The immediate political winner is the Naidu government, which can claim it has delivered legal certainty. Amaravati farmers gain moral and political vindication after years of protest. Potential investors gain predictability. The losers are those who backed the decentralised three-capital idea or wanted the executive shift to Visakhapatnam. But this is also where the ruling side must tread carefully: legal certainty for Amaravati should not become administrative neglect of north coastal Andhra or Rayalaseema.
When does it take effect?
The Bill says the amendment is deemed to have come into force from June 2, 2024. Parliament has passed it; the final legal completion depends on the constitutional process after passage.
Where does the impact fall most sharply?
On Amaravati and the larger capital region, certainly. But also on Andhra Pradesh’s wider economic narrative. A state that projects itself as investment-ready cannot keep its capital status floating in litigation, speeches and manifestos.
How will this change things on the ground?
Only if the law is followed by execution. A capital is not built by speeches, legal clauses or emotional appeals alone. It needs roads, drainage, offices, housing, courts, civic services, universities, transport links and private investment. Here the numbers matter.
The economics behind the politics
Andhra Pradesh’s 2026-27 budget projects the state’s GSDP at Rs 19.75 lakh crore, up from the revised Rs 17.62 lakh crore for 2025-26. It also targets a sharp jump in capital outlay, with PRS noting a 47% increase in capital outlay for 2026-27. That suggests the state is trying to signal a build-and-spend phase, despite a still-heavy fiscal burden. The same budget analysis shows a projected fiscal deficit of 3.8% of GSDP and revenue deficit of 1.1% of GSDP for 2026-27.
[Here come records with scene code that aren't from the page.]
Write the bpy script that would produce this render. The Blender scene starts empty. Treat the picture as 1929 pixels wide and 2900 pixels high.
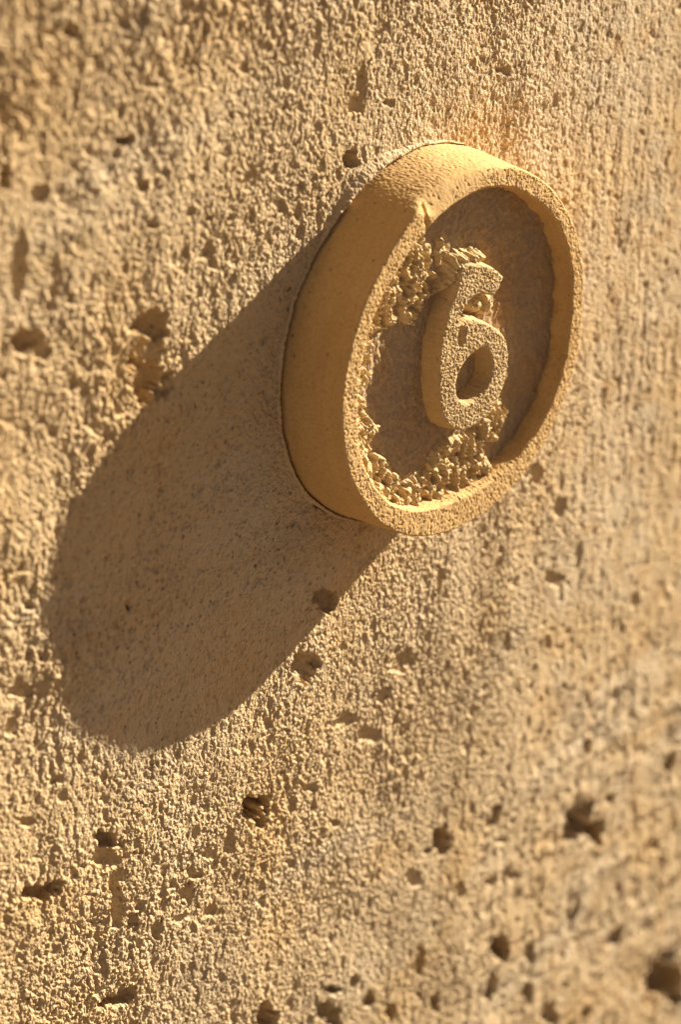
import bpy, math, random
import numpy as np
from mathutils import Vector

# ----------------------------------------------------------------- camera, sky, sun, exposure
SC = bpy.context.scene
COL = SC.collection
S = 0.05                                   # one design unit = the plaque's radius = 5 cm
TH, EL = 0.8552, 0.4816                    # the camera looks right, into the wall and down
DIST = 12.543
AIM = Vector((-0.5749, 0.0, -0.8086))
DIR = Vector((math.cos(EL) * math.sin(TH), math.cos(EL) * math.cos(TH), -math.sin(EL)))
SUN_TRAVEL = Vector((-4.2728, 0.985, -1.75))

cam_data = bpy.data.cameras.new('camera')
cam = bpy.data.objects.new('camera', cam_data)
COL.objects.link(cam)
cam.location = (AIM - DIR * DIST) * S
cam.rotation_euler = DIR.to_track_quat('-Z', 'Y').to_euler()
cam_data.sensor_fit = 'AUTO'
cam_data.sensor_width = 36
cam_data.lens = 85
cam_data.clip_start = 0.01
cam_data.clip_end = 100
cam_data.dof.use_dof = True
cam_data.dof.focus_distance = (DIST - 0.28) * S
cam_data.dof.aperture_fstop = 9.5
cam_data.dof.aperture_blades = 9
SC.camera = cam

to_sun = (-SUN_TRAVEL).normalized()
world = bpy.data.worlds.new('World')
SC.world = world
world.use_nodes = True
wn, wl = world.node_tree.nodes, world.node_tree.links
wn.clear()
sky = wn.new('ShaderNodeTexSky')
sky.sky_type = 'NISHITA'
sky.sun_disc = False
sky.sun_elevation = math.asin(to_sun.z)
sky.sun_rotation = math.atan2(to_sun.x, to_sun.y)
sky.air_density = 0.7
sky.dust_density = 0.6
sky.ozone_density = 0.5
tint = wn.new('ShaderNodeMix'); tint.data_type = 'RGBA'; tint.blend_type = 'MULTIPLY'
tint.inputs['Factor'].default_value = 1.0
tint.inputs['B'].default_value = (0.79, 0.56, 0.42, 1)       # the photograph's warm white balance
bg = wn.new('ShaderNodeBackground')
bg.inputs['Strength'].default_value = 0.05
wo = wn.new('ShaderNodeOutputWorld')
wl.new(sky.outputs['Color'], tint.inputs['A'])
wl.new(tint.outputs['Result'], bg.inputs['Color'])
wl.new(bg.outputs[0], wo.inputs['Surface'])

sun_data = bpy.data.lights.new('sun', 'SUN')
sun_data.energy = 5.0
sun_data.angle = math.radians(0.5)
sun_data.color = (1.0, 0.91, 0.75)
sun = bpy.data.objects.new('sun', sun_data)
COL.objects.link(sun)
sun.location = to_sun * 3
sun.rotation_euler = SUN_TRAVEL.to_track_quat('-Z', 'Y').to_euler()

SC.view_settings.view_transform = 'Standard'
SC.view_settings.look = 'None'
SC.view_settings.exposure = 1.58
SC.view_settings.gamma = 1.0
SC.cycles.max_bounces = 6
SC.cycles.diffuse_bounces = 4

# ----------------------------------------------------------------- numeric helpers
RNG = np.random.RandomState(11)
PERM = RNG.permutation(256).astype(np.int32)
PERM = np.concatenate([PERM, PERM, PERM])
G2 = np.stack([np.cos(np.arange(256) * 2 * np.pi / 256), np.sin(np.arange(256) * 2 * np.pi / 256)], 1).astype(np.float32)
_g3 = RNG.normal(size=(256, 3)); G3 = (_g3 / np.linalg.norm(_g3, axis=1)[:, None]).astype(np.float32)
RAND = RNG.rand(256).astype(np.float32)


def fade(t):
    return t * t * t * (t * (t * 6 - 15) + 10)


def sstep(a, b, x):
    t = np.clip((x - a) / (b - a), 0, 1)
    return t * t * (3 - 2 * t)


def noise2(x, y, seed=0):
    x = np.asarray(x, np.float32) + seed * 17.31; y = np.asarray(y, np.float32) + seed * 9.77
    xi = np.floor(x).astype(np.int32); yi = np.floor(y).astype(np.int32)
    fx = x - xi; fy = y - yi
    xi &= 255; yi &= 255
    u, v = fade(fx), fade(fy)
    p0 = PERM[xi] + yi; p1 = PERM[xi + 1] + yi
    def g(h, dx, dy):
        q = G2[PERM[h]]
        return q[..., 0] * dx + q[..., 1] * dy
    a = g(p0, fx, fy); b = g(p1, fx - 1, fy); c = g(p0 + 1, fx, fy - 1); d = g(p1 + 1, fx - 1, fy - 1)
    return 1.45 * ((a + u * (b - a)) * (1 - v) + (c + u * (d - c)) * v)


def noise3(x, y, z, seed=0):
    x = np.asarray(x, np.float32) + seed * 17.31; y = np.asarray(y, np.float32) + seed * 9.77; z = np.asarray(z, np.float32) + seed * 5.13
    xi = np.floor(x).astype(np.int32); yi = np.floor(y).astype(np.int32); zi = np.floor(z).astype(np.int32)
    f = (x - xi, y - yi, z - zi)
    xi &= 255; yi &= 255; zi &= 255
    u, v, w = fade(f[0]), fade(f[1]), fade(f[2])
    out = 0
    for i in (0, 1):
        for j in (0, 1):
            for k in (0, 1):
                q = G3[PERM[PERM[PERM[xi + i] + yi + j] + zi + k]]
                d = q[..., 0] * (f[0] - i) + q[..., 1] * (f[1] - j) + q[..., 2] * (f[2] - k)
                out = out + d * (u if i else 1 - u) * (v if j else 1 - v) * (w if k else 1 - w)
    return 1.5 * out


def fbm2(x, y, octv=3, seed=0, gain=0.5):
    a, s, t = 1.0, 0.0, 0.0
    for o in range(octv):
        s = s + a * noise2(x * 2 ** o, y * 2 ** o, seed + o * 3.7); t += a; a *= gain
    return s / t


def worley2(x, y, seed=0, jitter=0.9):
    """F1, F2 and a random number of the nearest cell"""
    x = np.asarray(x, np.float32) + seed * 13.7; y = np.asarray(y, np.float32) + seed * 7.9
    xi = np.floor(x).astype(np.int32); yi = np.floor(y).astype(np.int32)
    f1 = np.full(x.shape, 9, np.float32); f2 = f1.copy(); rid = np.zeros(x.shape, np.float32)
    for i in (-1, 0, 1):
        for j in (-1, 0, 1):
            h = PERM[PERM[(xi + i) & 255] + ((yi + j) & 255)]
            px = xi + i + 0.5 + jitter * (RAND[h] - 0.5); py = yi + j + 0.5 + jitter * (RAND[PERM[h + 57]] - 0.5)
            d = np.sqrt((px - x) ** 2 + (py - y) ** 2)
            m = d < f1
            f2 = np.where(m, f1, np.minimum(f2, d))
            rid = np.where(m, RAND[PERM[h + 101]], rid)
            f1 = np.where(m, d, f1)
    return f1, f2, rid


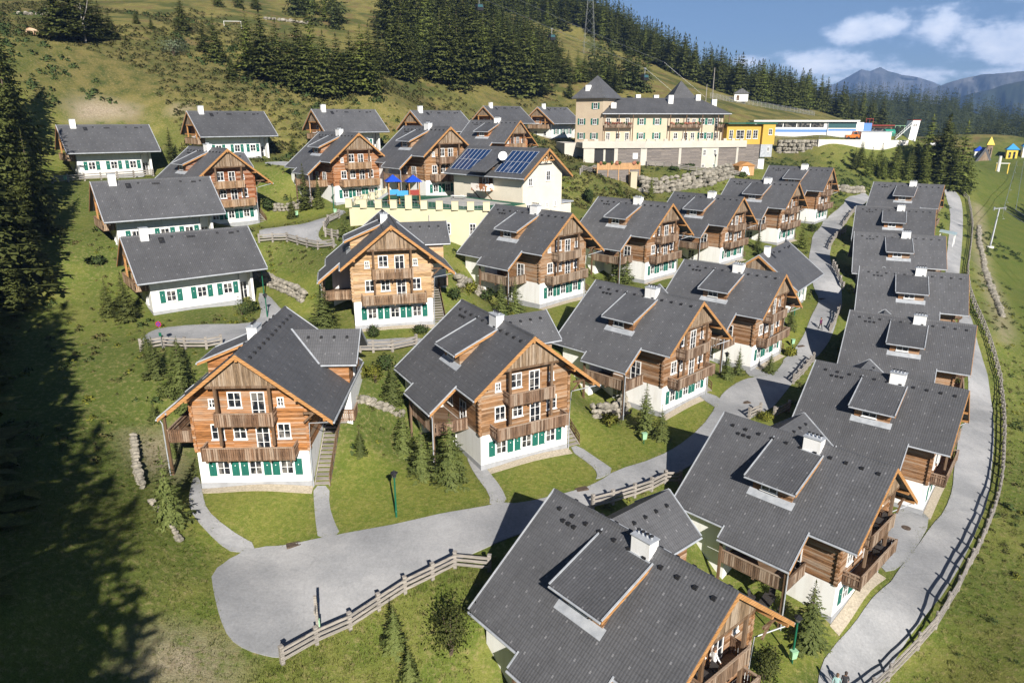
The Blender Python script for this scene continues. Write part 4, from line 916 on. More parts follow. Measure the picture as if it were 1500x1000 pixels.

In the parliamentary and political debate around the Bill, leaders backing Amaravati said nearly Rs 50,000 crore worth of development work is underway and around Rs 18,000 crore has come from the Centre. Those claims reflect the current political narrative around reconstruction and acceleration, though the credibility test will lie in timelines and visible delivery.
This is the editorial heart of the matter: Andhra Pradesh does need a stable capital. But a stable capital alone does not guarantee balanced development. The state cannot afford a false binary in which Amaravati grows only by making Visakhapatnam anxious or Kurnool resentful. The wiser case for Amaravati is not that one city must monopolise growth. It is that a state needs one legally unquestioned capital, while multiple growth engines can and should flourish elsewhere.
The Larger Meaning
The real test of the Andhra Pradesh Reorganisation (Amendment) Bill, 2026 is not whether Amaravati sole capital has won the argument in Delhi. The real test is whether Amaravati can now be built in a way that looks just, modern, fiscally sensible and regionally fair.
Andhra Pradesh has waited long enough for certainty. Now it must prove it knows what to do with it.